Monday, December 3, 2012

For parents: Coping with learning differences

Most days of the week I receive a call from a parent of one of my students. These calls tend to increase at this time of year and the start of the holidays signals the end of the school semester. Sometimes it’s a simple confirmation of our schedule or a quick question. But often, when I get off the phone, I realize that these families are asking questions, seeking reassurance, and requesting advice for one reason: fear.

This is not momentary fight-or-flight fear, but rather a lingering cloud of concern. Days have become carefully orchestrated symphonies of schoolwork, after-school appointments, homework, and correspondence with all involved parties to ensure harmony. The time-consuming project of managing a child’s needs interferes with work, family, and personal responsibilities; time for relaxation, socializing, and sleep gets stolen to make up the difference. Meanwhile, costs for additional services strain family budgets and stress strains marriages. The fear comes in when there is a glitch: an accommodation is not made, a test is failed, or, worst of all, when the child expresses that they are a failure. Parents, doing all that they can do, worry that it is not enough.

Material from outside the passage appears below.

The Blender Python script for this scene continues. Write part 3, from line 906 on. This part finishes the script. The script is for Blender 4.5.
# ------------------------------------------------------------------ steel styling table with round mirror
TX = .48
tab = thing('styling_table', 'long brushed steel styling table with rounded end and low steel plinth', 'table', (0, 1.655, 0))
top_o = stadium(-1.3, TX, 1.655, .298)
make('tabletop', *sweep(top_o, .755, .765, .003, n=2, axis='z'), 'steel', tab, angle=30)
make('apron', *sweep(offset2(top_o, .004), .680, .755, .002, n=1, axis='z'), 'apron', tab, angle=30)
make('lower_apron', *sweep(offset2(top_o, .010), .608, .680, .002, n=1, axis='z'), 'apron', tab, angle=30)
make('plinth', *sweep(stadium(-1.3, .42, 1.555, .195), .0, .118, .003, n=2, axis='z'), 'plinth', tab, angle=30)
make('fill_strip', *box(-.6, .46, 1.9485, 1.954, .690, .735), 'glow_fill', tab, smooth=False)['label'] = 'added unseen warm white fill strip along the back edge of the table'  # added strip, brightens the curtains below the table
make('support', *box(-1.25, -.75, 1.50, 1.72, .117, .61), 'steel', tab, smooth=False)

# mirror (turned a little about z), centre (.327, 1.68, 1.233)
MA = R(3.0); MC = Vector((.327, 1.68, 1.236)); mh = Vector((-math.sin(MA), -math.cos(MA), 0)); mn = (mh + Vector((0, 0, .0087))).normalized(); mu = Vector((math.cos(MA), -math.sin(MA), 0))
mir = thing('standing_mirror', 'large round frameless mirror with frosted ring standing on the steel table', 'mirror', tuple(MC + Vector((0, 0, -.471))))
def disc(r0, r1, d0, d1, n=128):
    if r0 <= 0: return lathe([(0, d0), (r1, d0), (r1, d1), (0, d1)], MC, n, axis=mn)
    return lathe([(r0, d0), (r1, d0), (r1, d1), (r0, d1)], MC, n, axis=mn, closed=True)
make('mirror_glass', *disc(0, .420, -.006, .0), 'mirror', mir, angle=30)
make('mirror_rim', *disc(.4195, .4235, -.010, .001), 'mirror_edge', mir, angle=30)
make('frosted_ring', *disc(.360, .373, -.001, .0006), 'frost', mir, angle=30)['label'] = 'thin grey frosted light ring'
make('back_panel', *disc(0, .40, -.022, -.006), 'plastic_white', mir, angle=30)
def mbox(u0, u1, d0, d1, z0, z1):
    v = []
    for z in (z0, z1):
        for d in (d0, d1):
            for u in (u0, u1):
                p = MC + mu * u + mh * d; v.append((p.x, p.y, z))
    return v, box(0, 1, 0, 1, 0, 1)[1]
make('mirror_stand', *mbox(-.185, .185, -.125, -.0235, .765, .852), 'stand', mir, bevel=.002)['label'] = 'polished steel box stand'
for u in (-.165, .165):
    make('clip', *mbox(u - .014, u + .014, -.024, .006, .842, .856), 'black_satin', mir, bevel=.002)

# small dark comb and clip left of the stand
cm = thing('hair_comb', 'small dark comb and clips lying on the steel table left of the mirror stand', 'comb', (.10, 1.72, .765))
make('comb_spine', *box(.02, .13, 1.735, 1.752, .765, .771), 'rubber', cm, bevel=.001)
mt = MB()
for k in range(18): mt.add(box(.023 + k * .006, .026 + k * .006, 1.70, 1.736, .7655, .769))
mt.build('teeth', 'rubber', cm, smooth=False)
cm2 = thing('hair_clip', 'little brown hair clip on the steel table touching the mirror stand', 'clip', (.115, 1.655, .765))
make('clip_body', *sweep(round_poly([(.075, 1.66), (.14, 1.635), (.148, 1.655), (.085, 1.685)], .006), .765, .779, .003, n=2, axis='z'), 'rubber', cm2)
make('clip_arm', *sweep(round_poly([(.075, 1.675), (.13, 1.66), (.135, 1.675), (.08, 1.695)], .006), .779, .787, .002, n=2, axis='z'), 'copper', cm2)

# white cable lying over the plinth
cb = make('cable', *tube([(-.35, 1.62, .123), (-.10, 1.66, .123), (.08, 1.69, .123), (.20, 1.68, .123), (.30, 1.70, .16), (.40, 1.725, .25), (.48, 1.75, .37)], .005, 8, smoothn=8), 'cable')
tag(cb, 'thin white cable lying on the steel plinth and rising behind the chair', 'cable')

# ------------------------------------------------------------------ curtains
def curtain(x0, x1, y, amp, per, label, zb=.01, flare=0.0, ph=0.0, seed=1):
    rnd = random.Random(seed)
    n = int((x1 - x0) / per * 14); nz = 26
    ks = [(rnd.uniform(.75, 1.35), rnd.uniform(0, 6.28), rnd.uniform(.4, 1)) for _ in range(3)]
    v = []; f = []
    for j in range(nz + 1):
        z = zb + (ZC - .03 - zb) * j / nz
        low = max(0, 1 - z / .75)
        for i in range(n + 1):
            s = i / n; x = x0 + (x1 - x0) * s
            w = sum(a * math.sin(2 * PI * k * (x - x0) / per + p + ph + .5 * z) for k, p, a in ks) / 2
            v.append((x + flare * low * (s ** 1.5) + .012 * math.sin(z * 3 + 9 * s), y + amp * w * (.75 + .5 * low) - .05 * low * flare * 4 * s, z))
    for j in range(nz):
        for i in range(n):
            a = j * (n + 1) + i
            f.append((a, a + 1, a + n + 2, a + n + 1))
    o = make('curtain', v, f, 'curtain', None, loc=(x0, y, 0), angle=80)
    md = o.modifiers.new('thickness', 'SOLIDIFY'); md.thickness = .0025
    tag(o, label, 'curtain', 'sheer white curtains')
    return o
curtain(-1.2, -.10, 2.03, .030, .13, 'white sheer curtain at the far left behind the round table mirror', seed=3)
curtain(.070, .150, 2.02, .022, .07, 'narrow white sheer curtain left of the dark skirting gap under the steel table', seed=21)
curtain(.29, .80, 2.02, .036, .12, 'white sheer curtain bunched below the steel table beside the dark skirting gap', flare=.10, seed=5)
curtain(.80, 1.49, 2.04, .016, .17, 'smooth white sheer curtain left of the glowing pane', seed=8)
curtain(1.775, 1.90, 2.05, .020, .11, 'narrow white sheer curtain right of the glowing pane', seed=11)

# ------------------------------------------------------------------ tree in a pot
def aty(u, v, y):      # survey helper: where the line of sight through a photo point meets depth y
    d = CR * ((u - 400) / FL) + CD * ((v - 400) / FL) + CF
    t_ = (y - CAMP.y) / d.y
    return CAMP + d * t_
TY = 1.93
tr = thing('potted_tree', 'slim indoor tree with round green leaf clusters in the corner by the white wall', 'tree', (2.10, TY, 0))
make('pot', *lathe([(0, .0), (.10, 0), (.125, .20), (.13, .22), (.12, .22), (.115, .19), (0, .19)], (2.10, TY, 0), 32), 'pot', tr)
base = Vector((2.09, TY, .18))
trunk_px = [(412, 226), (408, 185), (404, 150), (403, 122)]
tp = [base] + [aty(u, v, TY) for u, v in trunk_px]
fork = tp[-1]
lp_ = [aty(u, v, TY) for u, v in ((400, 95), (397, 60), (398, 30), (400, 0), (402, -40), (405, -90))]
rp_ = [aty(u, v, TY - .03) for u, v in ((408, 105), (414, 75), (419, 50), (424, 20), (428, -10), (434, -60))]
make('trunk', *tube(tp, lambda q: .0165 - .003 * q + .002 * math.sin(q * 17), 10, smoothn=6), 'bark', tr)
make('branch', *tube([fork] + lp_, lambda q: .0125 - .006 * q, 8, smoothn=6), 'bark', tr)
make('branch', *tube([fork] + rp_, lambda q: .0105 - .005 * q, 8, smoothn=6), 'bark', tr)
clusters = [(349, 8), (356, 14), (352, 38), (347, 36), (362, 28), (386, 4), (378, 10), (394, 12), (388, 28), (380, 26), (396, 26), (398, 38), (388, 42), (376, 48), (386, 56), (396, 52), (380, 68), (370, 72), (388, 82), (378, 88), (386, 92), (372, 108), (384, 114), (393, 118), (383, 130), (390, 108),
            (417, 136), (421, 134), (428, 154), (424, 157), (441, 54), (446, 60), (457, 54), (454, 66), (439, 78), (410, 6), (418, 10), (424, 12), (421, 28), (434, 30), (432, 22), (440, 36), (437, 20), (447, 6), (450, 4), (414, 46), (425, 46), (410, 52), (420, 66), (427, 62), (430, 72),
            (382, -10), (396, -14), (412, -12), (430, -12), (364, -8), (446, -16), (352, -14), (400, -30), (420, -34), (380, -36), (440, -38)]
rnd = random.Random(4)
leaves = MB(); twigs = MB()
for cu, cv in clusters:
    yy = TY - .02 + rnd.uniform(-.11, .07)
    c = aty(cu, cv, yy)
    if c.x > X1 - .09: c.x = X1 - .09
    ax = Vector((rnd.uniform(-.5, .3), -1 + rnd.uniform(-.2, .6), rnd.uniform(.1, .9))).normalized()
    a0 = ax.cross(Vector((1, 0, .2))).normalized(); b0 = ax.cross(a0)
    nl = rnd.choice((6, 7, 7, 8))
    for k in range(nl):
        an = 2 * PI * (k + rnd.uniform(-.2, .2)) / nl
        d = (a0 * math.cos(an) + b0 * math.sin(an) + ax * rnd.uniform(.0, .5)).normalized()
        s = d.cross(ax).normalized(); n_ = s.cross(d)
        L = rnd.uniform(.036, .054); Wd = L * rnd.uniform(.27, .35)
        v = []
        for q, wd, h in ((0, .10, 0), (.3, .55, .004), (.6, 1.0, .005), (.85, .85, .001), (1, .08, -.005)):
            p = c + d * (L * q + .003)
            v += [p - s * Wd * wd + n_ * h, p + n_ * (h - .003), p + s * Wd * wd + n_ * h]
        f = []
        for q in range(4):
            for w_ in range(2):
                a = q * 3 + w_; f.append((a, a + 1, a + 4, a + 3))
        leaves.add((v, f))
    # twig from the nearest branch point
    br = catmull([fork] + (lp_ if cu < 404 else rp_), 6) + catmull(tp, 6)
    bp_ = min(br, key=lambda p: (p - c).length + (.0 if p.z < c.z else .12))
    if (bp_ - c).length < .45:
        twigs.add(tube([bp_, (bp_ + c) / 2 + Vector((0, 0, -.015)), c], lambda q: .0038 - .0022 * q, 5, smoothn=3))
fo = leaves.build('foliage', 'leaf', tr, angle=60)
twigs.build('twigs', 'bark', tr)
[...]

How do you help the child without getting swept away by the demands?

1. Start with school. Establish relationships with the school personnel who are responsible for meeting your child’s needs and hold them accountable. After all, they are being paid to do this! This is accomplished by keeping a record of all correspondence, and referring back to it regularly to see if all promises are being kept. In a public school setting there are legal rights—get to know them. If you are in a private school, be sure it is the best possible fit and that there is a designated person assigned to manage your child’s supports.

2. See your child as a whole person. Don’t drop all the extra-curriculars to free up time for homework/tutoring. Encourage your child to be a friend (socializing with others), an individual (taking classes in art, music, or sports not offered at school), and a family member (doing chores and spending time together). Without these identities, your child may view himself as simply a kid who has trouble with school. Yes, you may need to pick and choose activities with an eye toward balance, but it is worth the effort.

3. Set limits. Decide how much time you personally are going to spend fighting the battles, and how much time your child will spend on work outside of the school day. Be realistic, and stick to it.

4. Seek community. You are not alone. Online forums can be a way to find support, but nothing beats in-person relationships. Gather the courage to open up just a little bit about the challenges your child is facing, and be prepared to find out how many of your friends are facing similar issues or know someone who is. Also seek out (or consider starting) a parents group that meets regularly.

5. Check in with yourself when you start to feel overwhelmed. Make two lists—one for what is working, and one for what is not working. Celebrate the positives, and identify the people who can help you solve the problems.

Parenting a child with unique learning needs is a challenge, to be sure. But by establishing priorities and supports you will make a difference.